EXERCISE TASK ▸ Extract the lines of the material below, beginning with the first and ending with the line that holds "S.view_settings.exposure = 2.5". Skip every picture.

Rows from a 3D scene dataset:
□ □ □ □ □
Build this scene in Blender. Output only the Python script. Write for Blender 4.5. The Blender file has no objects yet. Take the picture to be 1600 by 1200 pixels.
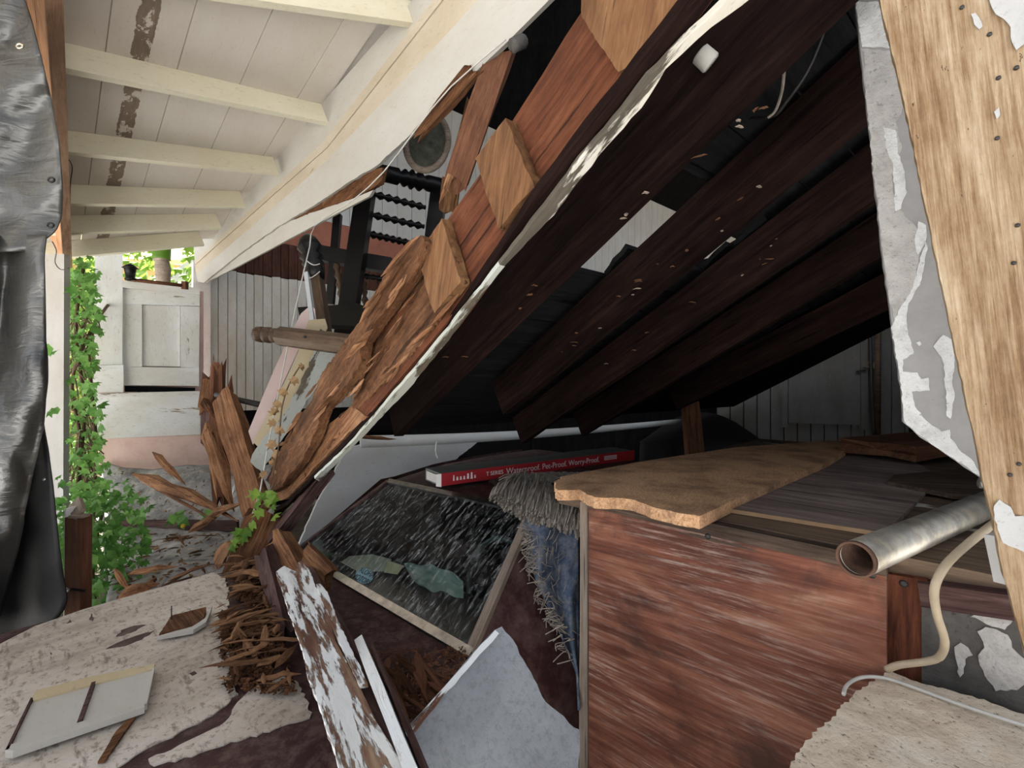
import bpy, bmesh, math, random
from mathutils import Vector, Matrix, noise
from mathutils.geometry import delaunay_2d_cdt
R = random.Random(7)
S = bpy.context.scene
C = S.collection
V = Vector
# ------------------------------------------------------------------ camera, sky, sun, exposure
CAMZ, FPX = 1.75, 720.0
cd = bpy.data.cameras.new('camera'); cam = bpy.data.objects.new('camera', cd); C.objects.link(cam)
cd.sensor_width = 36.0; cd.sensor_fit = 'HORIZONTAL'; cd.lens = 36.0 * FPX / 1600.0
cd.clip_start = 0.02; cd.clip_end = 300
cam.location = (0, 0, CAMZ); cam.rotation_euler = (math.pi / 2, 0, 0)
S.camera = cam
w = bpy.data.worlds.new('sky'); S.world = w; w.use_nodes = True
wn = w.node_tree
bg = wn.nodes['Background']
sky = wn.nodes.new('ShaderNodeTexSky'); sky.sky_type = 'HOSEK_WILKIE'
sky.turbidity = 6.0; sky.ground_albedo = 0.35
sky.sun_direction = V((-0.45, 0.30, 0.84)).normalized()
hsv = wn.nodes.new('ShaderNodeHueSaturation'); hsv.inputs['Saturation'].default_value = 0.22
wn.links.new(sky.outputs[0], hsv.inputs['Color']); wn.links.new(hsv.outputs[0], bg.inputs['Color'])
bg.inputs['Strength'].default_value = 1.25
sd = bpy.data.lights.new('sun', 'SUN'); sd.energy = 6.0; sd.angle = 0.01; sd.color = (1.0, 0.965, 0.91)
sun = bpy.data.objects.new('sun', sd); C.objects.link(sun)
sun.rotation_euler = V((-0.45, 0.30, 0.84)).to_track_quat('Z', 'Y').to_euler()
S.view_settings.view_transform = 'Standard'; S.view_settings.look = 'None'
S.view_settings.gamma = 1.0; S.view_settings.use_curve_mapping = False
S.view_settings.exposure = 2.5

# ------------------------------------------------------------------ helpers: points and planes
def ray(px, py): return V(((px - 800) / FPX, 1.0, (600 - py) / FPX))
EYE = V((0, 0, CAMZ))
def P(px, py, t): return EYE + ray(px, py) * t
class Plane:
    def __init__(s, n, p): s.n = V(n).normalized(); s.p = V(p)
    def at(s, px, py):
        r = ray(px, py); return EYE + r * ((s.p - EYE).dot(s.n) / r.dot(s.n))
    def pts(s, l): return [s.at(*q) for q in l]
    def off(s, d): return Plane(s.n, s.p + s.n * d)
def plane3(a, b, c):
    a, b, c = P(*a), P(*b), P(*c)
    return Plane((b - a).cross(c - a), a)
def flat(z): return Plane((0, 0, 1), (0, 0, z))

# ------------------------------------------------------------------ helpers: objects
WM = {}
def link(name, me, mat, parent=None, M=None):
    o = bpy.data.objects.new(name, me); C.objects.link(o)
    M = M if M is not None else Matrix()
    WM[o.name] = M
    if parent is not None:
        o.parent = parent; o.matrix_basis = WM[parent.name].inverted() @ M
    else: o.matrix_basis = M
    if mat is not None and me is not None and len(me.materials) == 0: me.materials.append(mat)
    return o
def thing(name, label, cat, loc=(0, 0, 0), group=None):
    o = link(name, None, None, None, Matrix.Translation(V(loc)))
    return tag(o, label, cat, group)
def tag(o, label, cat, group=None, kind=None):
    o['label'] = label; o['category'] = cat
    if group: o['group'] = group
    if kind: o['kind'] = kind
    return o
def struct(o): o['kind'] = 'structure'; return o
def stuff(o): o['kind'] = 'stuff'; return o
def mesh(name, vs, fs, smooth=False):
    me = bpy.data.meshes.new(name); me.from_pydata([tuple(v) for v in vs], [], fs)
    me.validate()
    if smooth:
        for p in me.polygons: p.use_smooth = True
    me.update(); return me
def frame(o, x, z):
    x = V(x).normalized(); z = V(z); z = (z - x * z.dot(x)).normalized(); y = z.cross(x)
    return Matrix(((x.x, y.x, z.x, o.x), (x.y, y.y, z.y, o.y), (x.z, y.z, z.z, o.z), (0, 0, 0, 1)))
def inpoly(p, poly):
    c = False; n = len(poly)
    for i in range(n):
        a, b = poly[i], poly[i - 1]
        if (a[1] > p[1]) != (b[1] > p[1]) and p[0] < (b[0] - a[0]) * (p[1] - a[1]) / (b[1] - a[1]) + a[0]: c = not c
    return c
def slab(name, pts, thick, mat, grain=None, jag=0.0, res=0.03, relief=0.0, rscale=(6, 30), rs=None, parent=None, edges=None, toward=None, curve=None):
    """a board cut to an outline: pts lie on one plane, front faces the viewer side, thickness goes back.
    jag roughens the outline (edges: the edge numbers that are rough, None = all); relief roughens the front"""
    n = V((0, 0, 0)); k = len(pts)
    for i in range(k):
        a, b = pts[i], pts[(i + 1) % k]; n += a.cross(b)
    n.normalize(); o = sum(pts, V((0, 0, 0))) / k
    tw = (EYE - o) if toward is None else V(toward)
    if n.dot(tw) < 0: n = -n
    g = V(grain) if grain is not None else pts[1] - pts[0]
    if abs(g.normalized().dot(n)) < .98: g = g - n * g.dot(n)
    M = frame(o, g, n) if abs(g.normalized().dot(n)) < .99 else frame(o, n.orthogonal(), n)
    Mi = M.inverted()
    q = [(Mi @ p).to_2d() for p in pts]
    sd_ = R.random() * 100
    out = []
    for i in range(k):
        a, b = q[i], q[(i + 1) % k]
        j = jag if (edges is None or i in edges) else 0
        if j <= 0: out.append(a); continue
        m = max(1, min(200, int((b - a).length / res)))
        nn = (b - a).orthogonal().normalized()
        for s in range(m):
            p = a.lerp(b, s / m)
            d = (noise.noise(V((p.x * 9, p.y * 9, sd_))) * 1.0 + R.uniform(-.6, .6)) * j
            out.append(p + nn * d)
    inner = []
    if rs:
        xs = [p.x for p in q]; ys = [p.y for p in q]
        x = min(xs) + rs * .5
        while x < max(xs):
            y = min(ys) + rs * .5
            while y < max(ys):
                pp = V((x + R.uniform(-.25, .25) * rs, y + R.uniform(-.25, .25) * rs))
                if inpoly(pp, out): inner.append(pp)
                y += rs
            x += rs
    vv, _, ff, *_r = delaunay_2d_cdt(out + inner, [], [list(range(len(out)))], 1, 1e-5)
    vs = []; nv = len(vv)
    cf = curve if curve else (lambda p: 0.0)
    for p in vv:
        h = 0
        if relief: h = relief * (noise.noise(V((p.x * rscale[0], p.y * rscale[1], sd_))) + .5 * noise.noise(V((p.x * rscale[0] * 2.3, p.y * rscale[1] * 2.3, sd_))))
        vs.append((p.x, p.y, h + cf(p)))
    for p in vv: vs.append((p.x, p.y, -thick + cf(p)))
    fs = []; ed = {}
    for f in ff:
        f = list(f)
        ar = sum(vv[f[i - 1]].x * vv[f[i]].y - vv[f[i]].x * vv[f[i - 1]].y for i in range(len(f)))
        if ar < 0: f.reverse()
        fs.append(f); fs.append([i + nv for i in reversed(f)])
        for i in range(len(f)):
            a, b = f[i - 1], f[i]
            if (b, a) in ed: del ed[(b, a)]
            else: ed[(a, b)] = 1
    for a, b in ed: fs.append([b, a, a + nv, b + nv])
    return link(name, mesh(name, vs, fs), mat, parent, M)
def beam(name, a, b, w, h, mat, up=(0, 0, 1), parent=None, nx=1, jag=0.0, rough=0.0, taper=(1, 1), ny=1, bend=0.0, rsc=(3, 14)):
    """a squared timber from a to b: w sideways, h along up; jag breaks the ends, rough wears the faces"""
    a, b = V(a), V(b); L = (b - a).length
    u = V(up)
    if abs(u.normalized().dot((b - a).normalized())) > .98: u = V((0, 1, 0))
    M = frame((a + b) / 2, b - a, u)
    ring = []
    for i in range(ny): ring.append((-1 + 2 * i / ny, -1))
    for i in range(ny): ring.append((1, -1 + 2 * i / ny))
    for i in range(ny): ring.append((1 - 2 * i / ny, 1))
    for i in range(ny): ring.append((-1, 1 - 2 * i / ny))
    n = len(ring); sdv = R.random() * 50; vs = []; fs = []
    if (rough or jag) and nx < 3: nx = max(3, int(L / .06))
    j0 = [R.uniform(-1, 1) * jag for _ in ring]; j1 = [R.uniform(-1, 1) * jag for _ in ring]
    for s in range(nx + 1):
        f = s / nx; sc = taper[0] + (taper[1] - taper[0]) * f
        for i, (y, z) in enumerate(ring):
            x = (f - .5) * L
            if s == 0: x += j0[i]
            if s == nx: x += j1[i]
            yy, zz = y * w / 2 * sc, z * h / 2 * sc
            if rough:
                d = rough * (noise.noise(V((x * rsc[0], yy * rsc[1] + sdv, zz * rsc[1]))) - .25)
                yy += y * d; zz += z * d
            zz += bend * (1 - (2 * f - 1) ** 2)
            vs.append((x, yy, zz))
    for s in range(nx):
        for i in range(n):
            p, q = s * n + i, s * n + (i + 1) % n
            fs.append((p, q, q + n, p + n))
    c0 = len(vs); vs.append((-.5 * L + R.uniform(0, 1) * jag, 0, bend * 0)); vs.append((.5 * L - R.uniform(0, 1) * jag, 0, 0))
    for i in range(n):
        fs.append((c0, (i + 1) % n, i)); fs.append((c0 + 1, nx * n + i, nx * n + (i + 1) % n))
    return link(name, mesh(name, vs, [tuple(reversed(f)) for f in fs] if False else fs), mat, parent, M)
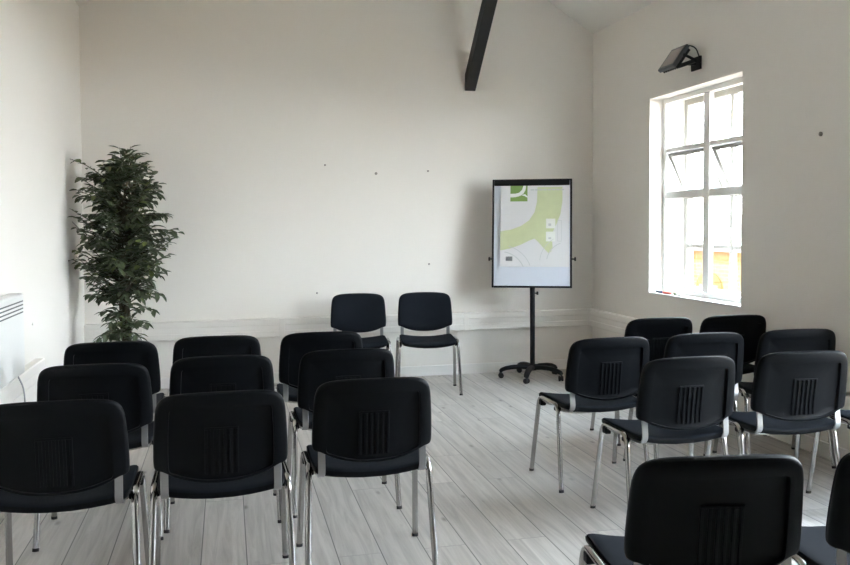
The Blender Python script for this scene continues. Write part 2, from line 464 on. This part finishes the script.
□ □ □ □ □
ANSWER TO THIS TASK ▸
Build this scene in Blender. Output only the Python script. Write for Blender 4.5. The Blender file has no objects yet. Take the picture to be 1600 by 1200 pixels.
import bpy, bmesh, math, random
from mathutils import Vector, Matrix, noise
from mathutils.geometry import delaunay_2d_cdt
R = random.Random(7)
S = bpy.context.scene
C = S.collection
V = Vector
# ------------------------------------------------------------------ camera, sky, sun, exposure
CAMZ, FPX = 1.75, 720.0
cd = bpy.data.cameras.new('camera'); cam = bpy.data.objects.new('camera', cd); C.objects.link(cam)
cd.sensor_width = 36.0; cd.sensor_fit = 'HORIZONTAL'; cd.lens = 36.0 * FPX / 1600.0
cd.clip_start = 0.02; cd.clip_end = 300
cam.location = (0, 0, CAMZ); cam.rotation_euler = (math.pi / 2, 0, 0)
S.camera = cam
w = bpy.data.worlds.new('sky'); S.world = w; w.use_nodes = True
wn = w.node_tree
bg = wn.nodes['Background']
sky = wn.nodes.new('ShaderNodeTexSky'); sky.sky_type = 'HOSEK_WILKIE'
sky.turbidity = 6.0; sky.ground_albedo = 0.35
sky.sun_direction = V((-0.45, 0.30, 0.84)).normalized()
hsv = wn.nodes.new('ShaderNodeHueSaturation'); hsv.inputs['Saturation'].default_value = 0.22
wn.links.new(sky.outputs[0], hsv.inputs['Color']); wn.links.new(hsv.outputs[0], bg.inputs['Color'])
bg.inputs['Strength'].default_value = 1.25
sd = bpy.data.lights.new('sun', 'SUN'); sd.energy = 6.0; sd.angle = 0.01; sd.color = (1.0, 0.965, 0.91)
sun = bpy.data.objects.new('sun', sd); C.objects.link(sun)
sun.rotation_euler = V((-0.45, 0.30, 0.84)).to_track_quat('Z', 'Y').to_euler()
S.view_settings.view_transform = 'Standard'; S.view_settings.look = 'None'
S.view_settings.gamma = 1.0; S.view_settings.use_curve_mapping = False
S.view_settings.exposure = 2.5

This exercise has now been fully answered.